Era la primera vez que visitaba la ciudad. Cuando llega a la comida, solo le había dado tiempo a conocer el hotel y el Palacio de Congresos, donde acaba de dar una conferencia en el Encuentro Internacional de Educación Emocional, Social y de la Creatividad, organizado por la Fundación Botín. Así que el restaurante es elegido solo por estar cerca del encuentro. Cuando se sienta, lo hace con ganas de algo ligero, pero resulta que lo que tiene delante es un asador y un camarero que insiste en recomendar el lechazo. Al final, como tiene buen carácter y está enredado en la conversación, elige el periodista para los dos. Brierley, profesor de la Universidad Rudolf Steiner de Oslo, habla despacio, deteniéndose en la reacción que provoca en su interlocutor.
Cada vez menos gente vota, dice, los políticos no se sienten servidores de lo público, el miedo atenaza a Europa. "Creo que todos estos cambios [en la educación] deben hacerse para salvar la democracia". No hay dramatismo ni grandilocuencia en sus palabras; solo la certeza de que lo que se enseña a los niños hoy en la escuela está demasiado volcado en el pasado, en transmitir lo que se sabía hasta ahora, en unos contenidos que luego se pueden medir en pruebas y exámenes; pero se deja de lado la otra parte, la que ayuda a descubrir a cada niño su propia individualidad, su forma de responder a los nuevos retos y las nuevas situaciones.

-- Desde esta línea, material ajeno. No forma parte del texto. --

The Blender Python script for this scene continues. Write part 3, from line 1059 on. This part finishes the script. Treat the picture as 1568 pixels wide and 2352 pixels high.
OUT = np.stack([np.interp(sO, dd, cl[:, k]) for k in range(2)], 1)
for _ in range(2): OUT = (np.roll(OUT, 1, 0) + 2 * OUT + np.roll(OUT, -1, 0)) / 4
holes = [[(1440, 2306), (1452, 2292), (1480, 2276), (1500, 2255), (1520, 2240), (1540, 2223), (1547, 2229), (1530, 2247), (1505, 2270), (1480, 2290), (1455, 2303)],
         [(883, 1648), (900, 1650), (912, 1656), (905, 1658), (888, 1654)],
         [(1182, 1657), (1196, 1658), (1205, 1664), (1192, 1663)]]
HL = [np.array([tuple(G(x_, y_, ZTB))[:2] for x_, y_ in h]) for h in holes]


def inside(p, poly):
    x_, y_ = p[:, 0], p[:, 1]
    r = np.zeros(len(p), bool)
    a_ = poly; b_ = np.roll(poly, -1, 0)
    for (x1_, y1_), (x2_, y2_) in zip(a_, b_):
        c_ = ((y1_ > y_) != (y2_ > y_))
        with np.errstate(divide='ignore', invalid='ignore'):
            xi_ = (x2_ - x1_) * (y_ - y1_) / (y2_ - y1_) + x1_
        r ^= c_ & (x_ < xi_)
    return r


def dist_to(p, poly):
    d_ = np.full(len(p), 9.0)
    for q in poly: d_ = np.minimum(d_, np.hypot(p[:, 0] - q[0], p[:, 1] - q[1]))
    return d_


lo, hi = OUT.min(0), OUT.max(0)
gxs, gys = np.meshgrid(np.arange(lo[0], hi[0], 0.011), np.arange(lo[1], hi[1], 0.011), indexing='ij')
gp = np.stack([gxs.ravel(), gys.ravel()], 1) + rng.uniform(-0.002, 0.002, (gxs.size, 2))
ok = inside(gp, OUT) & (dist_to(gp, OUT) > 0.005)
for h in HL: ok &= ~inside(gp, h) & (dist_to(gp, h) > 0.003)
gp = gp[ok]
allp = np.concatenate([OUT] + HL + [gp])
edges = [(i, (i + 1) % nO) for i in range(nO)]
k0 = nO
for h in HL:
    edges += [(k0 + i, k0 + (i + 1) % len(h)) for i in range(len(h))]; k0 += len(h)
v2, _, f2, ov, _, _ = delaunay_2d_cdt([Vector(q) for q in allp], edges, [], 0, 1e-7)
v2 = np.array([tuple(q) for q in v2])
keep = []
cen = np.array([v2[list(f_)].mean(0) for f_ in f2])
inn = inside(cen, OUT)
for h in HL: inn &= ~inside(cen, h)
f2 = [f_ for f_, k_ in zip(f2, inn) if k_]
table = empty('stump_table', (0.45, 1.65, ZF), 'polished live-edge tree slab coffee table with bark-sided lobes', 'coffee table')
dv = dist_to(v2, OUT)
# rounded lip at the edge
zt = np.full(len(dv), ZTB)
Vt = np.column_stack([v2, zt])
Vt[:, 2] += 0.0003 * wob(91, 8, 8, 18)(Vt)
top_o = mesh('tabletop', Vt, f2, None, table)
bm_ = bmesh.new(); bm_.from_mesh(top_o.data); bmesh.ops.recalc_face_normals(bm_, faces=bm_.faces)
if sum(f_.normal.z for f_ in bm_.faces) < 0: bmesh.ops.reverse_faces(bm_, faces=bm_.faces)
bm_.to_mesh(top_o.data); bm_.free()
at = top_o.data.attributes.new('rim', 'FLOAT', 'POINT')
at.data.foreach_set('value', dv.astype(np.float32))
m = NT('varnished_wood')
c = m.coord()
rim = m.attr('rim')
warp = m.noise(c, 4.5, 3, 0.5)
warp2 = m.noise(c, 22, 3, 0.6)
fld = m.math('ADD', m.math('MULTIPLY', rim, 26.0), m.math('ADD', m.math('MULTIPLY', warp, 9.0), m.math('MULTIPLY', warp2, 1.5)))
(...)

Ha llegado a ese punto hacia el final de la comida, con una chuletilla de cordero en la mano. Antes, con el salmón en escabeche, dijo que habría que eliminar la cultura de los exámenes que estrangula la labor de los profesores en la escuela y condena cada vez a más alumnos al fracaso; que cada niño tiene su propio potencial y que la labor del profesor es encontrarlo. Habla de la lucha en la que se encuentra Europa entre el miedo y la esperanza, de cómo por ahora va ganando el primero. Y conecta todo ello con esa manera de entender la educación solo como conservación y repetición del pasado en lugar de dar espacio a la creatividad individual que encuentre nuevas oportunidades en cada dificultad.
No habla de cambiar asignaturas, sino de que cada cosa que se enseñe se haga de esa manera. Pero el cambio que propone no vendrá desde arriba; en un siglo XXI en el que todas las revoluciones llegan desde abajo, solo podrán hacerlo "jóvenes profesores con ganas de hacer las cosas de otra manera". ¿Confía en que ocurrirá? Sonríe, levanta las cejas y se encoge de hombros. No hay tiempo para postre ni café. Tiene que volver al congreso a contestar las preguntas que le lancen. Cuando responda, intentará causar algún tipo de sensación en su interlocutor, dice.